#### GIVEN PROBLEM
Reproduce each line exactly.
******************************
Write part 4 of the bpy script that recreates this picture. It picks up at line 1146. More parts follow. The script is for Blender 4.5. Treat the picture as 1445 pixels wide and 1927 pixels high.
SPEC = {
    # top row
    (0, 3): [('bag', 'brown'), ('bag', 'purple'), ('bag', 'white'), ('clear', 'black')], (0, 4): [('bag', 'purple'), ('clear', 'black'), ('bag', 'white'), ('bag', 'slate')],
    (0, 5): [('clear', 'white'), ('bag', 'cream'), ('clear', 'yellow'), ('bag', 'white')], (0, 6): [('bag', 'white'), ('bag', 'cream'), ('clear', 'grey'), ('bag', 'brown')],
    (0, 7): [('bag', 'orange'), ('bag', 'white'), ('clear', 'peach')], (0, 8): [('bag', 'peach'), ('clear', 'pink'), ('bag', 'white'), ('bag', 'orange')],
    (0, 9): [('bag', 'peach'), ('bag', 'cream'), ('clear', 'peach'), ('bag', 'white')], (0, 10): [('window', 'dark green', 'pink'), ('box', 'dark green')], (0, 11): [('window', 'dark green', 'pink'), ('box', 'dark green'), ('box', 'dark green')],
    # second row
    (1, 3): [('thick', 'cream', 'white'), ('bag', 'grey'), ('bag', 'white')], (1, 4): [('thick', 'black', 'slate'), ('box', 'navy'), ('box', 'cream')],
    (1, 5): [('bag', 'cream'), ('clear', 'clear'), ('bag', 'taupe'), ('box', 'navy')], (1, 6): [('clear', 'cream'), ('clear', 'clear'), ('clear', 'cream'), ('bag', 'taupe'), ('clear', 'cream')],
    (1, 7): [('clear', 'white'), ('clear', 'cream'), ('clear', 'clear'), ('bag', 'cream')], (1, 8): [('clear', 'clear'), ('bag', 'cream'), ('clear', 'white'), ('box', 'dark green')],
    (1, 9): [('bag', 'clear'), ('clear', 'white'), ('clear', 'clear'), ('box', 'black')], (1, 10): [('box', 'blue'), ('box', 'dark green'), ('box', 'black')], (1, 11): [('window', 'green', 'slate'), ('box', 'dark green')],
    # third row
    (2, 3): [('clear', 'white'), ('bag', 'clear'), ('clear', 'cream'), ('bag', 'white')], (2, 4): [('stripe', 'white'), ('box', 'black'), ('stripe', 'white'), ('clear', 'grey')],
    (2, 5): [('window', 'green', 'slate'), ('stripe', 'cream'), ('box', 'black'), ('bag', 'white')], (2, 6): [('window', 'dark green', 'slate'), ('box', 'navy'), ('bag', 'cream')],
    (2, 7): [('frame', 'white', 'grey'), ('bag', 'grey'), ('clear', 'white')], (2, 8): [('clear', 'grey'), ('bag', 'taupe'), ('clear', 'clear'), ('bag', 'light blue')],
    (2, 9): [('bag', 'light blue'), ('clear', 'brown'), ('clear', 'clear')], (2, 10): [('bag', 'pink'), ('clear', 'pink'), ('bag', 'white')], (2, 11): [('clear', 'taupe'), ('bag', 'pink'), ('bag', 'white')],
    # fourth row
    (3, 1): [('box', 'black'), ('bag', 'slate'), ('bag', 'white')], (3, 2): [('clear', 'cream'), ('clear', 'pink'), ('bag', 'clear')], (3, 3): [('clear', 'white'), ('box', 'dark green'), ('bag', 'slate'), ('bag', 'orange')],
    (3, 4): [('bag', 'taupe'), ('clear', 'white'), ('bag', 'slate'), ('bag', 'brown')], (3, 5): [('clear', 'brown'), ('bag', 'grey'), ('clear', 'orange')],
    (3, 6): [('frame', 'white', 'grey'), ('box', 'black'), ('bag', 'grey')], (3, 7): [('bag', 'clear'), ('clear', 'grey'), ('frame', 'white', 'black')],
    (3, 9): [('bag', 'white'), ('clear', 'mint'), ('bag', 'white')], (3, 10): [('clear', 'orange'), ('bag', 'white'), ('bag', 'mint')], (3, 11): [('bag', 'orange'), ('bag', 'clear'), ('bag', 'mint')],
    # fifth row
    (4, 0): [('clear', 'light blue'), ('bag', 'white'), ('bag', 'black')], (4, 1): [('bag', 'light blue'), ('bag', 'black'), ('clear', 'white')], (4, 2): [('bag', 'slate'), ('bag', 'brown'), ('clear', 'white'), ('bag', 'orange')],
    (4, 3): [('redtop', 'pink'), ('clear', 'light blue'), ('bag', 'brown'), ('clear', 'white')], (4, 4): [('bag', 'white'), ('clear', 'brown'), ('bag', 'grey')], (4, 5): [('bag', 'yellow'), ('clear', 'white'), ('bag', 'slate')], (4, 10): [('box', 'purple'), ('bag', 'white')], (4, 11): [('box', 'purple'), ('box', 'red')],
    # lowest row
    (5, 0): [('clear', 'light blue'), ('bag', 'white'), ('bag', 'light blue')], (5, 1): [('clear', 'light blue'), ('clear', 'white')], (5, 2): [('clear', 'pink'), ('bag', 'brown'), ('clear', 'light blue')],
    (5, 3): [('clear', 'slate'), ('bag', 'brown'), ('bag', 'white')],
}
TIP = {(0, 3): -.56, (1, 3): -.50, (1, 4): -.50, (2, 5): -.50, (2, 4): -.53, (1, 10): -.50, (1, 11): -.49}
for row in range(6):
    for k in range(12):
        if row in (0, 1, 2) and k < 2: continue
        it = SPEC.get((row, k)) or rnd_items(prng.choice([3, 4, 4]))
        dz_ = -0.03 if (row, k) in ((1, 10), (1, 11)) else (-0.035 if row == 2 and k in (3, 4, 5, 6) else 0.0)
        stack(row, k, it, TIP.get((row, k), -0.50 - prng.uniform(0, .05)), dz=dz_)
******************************
#### CORRECT RESULT
Write part 4 of the bpy script that recreates this picture. It picks up at line 1146. More parts follow. The script is for Blender 4.5. Treat the picture as 1445 pixels wide and 1927 pixels high.
SPEC = {
    # top row
    (0, 3): [('bag', 'brown'), ('bag', 'purple'), ('bag', 'white'), ('clear', 'black')], (0, 4): [('bag', 'purple'), ('clear', 'black'), ('bag', 'white'), ('bag', 'slate')],
    (0, 5): [('clear', 'white'), ('bag', 'cream'), ('clear', 'yellow'), ('bag', 'white')], (0, 6): [('bag', 'white'), ('bag', 'cream'), ('clear', 'grey'), ('bag', 'brown')],
    (0, 7): [('bag', 'orange'), ('bag', 'white'), ('clear', 'peach')], (0, 8): [('bag', 'peach'), ('clear', 'pink'), ('bag', 'white'), ('bag', 'orange')],
    (0, 9): [('bag', 'peach'), ('bag', 'cream'), ('clear', 'peach'), ('bag', 'white')], (0, 10): [('window', 'dark green', 'pink'), ('box', 'dark green')], (0, 11): [('window', 'dark green', 'pink'), ('box', 'dark green'), ('box', 'dark green')],
    # second row
    (1, 3): [('thick', 'cream', 'white'), ('bag', 'grey'), ('bag', 'white')], (1, 4): [('thick', 'black', 'slate'), ('box', 'navy'), ('box', 'cream')],
    (1, 5): [('bag', 'cream'), ('clear', 'clear'), ('bag', 'taupe'), ('box', 'navy')], (1, 6): [('clear', 'cream'), ('clear', 'clear'), ('clear', 'cream'), ('bag', 'taupe'), ('clear', 'cream')],
    (1, 7): [('clear', 'white'), ('clear', 'cream'), ('clear', 'clear'), ('bag', 'cream')], (1, 8): [('clear', 'clear'), ('bag', 'cream'), ('clear', 'white'), ('box', 'dark green')],
    (1, 9): [('bag', 'clear'), ('clear', 'white'), ('clear', 'clear'), ('box', 'black')], (1, 10): [('box', 'blue'), ('box', 'dark green'), ('box', 'black')], (1, 11): [('window', 'green', 'slate'), ('box', 'dark green')],
    # third row
    (2, 3): [('clear', 'white'), ('bag', 'clear'), ('clear', 'cream'), ('bag', 'white')], (2, 4): [('stripe', 'white'), ('box', 'black'), ('stripe', 'white'), ('clear', 'grey')],
    (2, 5): [('window', 'green', 'slate'), ('stripe', 'cream'), ('box', 'black'), ('bag', 'white')], (2, 6): [('window', 'dark green', 'slate'), ('box', 'navy'), ('bag', 'cream')],
    (2, 7): [('frame', 'white', 'grey'), ('bag', 'grey'), ('clear', 'white')], (2, 8): [('clear', 'grey'), ('bag', 'taupe'), ('clear', 'clear'), ('bag', 'light blue')],
    (2, 9): [('bag', 'light blue'), ('clear', 'brown'), ('clear', 'clear')], (2, 10): [('bag', 'pink'), ('clear', 'pink'), ('bag', 'white')], (2, 11): [('clear', 'taupe'), ('bag', 'pink'), ('bag', 'white')],
    # fourth row
    (3, 1): [('box', 'black'), ('bag', 'slate'), ('bag', 'white')], (3, 2): [('clear', 'cream'), ('clear', 'pink'), ('bag', 'clear')], (3, 3): [('clear', 'white'), ('box', 'dark green'), ('bag', 'slate'), ('bag', 'orange')],
    (3, 4): [('bag', 'taupe'), ('clear', 'white'), ('bag', 'slate'), ('bag', 'brown')], (3, 5): [('clear', 'brown'), ('bag', 'grey'), ('clear', 'orange')],
    (3, 6): [('frame', 'white', 'grey'), ('box', 'black'), ('bag', 'grey')], (3, 7): [('bag', 'clear'), ('clear', 'grey'), ('frame', 'white', 'black')],
    (3, 9): [('bag', 'white'), ('clear', 'mint'), ('bag', 'white')], (3, 10): [('clear', 'orange'), ('bag', 'white'), ('bag', 'mint')], (3, 11): [('bag', 'orange'), ('bag', 'clear'), ('bag', 'mint')],
    # fifth row
    (4, 0): [('clear', 'light blue'), ('bag', 'white'), ('bag', 'black')], (4, 1): [('bag', 'light blue'), ('bag', 'black'), ('clear', 'white')], (4, 2): [('bag', 'slate'), ('bag', 'brown'), ('clear', 'white'), ('bag', 'orange')],
    (4, 3): [('redtop', 'pink'), ('clear', 'light blue'), ('bag', 'brown'), ('clear', 'white')], (4, 4): [('bag', 'white'), ('clear', 'brown'), ('bag', 'grey')], (4, 5): [('bag', 'yellow'), ('clear', 'white'), ('bag', 'slate')], (4, 10): [('box', 'purple'), ('bag', 'white')], (4, 11): [('box', 'purple'), ('box', 'red')],
    # lowest row
    (5, 0): [('clear', 'light blue'), ('bag', 'white'), ('bag', 'light blue')], (5, 1): [('clear', 'light blue'), ('clear', 'white')], (5, 2): [('clear', 'pink'), ('bag', 'brown'), ('clear', 'light blue')],
    (5, 3): [('clear', 'slate'), ('bag', 'brown'), ('bag', 'white')],
}
TIP = {(0, 3): -.56, (1, 3): -.50, (1, 4): -.50, (2, 5): -.50, (2, 4): -.53, (1, 10): -.50, (1, 11): -.49}
for row in range(6):
    for k in range(12):
        if row in (0, 1, 2) and k < 2: continue
        it = SPEC.get((row, k)) or rnd_items(prng.choice([3, 4, 4]))
        dz_ = -0.03 if (row, k) in ((1, 10), (1, 11)) else (-0.035 if row == 2 and k in (3, 4, 5, 6) else 0.0)
        stack(row, k, it, TIP.get((row, k), -0.50 - prng.uniform(0, .05)), dz=dz_)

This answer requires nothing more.